But, if you come to details, the matter will not be seen to be quite so simple. For instance, environment often makes the details different as I have already mentioned. The same action under one set of circumstances may be unselfish, and under another set quite selfish. So we can give only a general definition, and leave the details to be worked out by taking into consideration the differences in time, place, and circumstances. In one country one kind of conduct is considered moral, and in another the very same is immoral, because the circumstances differ. The goal of all nature is freedom, and freedom is to be attained only by perfect unselfishness; every thought, word, or deed that is unselfish takes us towards the goal, and, as such, is called moral.
That definition, you will find, holds good in every religion and every system of ethics. In some systems of thought morality is derived from a Superior Being -- God. If you ask why a man ought to do this and not that, their answer is : "Because such is the command of God." But whatever be the source from which it is derived, their code of ethics also has the same central idea -- not to think of self but to give up self.
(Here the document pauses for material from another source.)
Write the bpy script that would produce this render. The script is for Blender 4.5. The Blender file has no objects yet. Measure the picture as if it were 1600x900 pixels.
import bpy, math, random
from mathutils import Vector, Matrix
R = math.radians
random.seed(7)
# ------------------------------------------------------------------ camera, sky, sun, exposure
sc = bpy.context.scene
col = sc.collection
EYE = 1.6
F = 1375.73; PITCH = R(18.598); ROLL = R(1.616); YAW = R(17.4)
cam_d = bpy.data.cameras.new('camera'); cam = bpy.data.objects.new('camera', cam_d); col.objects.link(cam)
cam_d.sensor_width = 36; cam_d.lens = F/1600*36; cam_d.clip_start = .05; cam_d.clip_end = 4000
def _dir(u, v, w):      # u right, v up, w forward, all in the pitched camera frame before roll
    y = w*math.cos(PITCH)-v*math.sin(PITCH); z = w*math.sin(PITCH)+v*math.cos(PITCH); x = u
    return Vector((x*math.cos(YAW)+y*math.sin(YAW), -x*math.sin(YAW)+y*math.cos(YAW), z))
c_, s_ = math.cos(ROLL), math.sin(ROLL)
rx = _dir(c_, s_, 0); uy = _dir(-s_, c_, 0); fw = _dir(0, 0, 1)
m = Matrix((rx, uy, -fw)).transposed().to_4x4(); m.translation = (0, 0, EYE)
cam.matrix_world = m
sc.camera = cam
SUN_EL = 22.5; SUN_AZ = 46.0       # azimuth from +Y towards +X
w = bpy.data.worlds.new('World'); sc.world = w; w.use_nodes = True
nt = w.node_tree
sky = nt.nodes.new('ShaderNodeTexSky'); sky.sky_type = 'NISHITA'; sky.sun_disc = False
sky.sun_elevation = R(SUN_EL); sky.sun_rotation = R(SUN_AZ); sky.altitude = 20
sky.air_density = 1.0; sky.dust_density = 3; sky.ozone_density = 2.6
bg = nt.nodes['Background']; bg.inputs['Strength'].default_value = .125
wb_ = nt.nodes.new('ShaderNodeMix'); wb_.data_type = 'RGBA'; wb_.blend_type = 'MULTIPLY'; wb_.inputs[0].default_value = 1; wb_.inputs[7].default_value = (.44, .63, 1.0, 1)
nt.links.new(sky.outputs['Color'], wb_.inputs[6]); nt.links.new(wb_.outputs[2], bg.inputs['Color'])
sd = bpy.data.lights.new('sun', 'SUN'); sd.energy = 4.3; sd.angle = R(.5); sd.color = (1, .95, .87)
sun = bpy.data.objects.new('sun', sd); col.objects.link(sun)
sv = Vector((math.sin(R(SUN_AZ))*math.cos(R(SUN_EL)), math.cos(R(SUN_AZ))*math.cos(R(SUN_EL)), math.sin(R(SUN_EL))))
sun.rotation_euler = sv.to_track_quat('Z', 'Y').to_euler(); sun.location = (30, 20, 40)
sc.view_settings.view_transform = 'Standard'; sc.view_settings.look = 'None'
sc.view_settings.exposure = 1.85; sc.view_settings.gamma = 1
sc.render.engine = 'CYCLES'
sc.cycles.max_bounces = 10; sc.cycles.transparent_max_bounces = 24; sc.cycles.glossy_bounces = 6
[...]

And yet some persons, in spite of this high ethical idea, are frightened at the thought of having to give up their little personalities.
We may ask the man who clings to the idea of little personalities to consider the case of a person who has become perfectly unselfish,who has no thought for himself, who does no deed for himself, who speaks no word for himself, and then say where his "himself" is. That "himself" is known to him only so long as he thinks, acts, or speaks for himself. If he is only conscious of others, of the universe,and of the all, where is his "himself"? It is gone forever.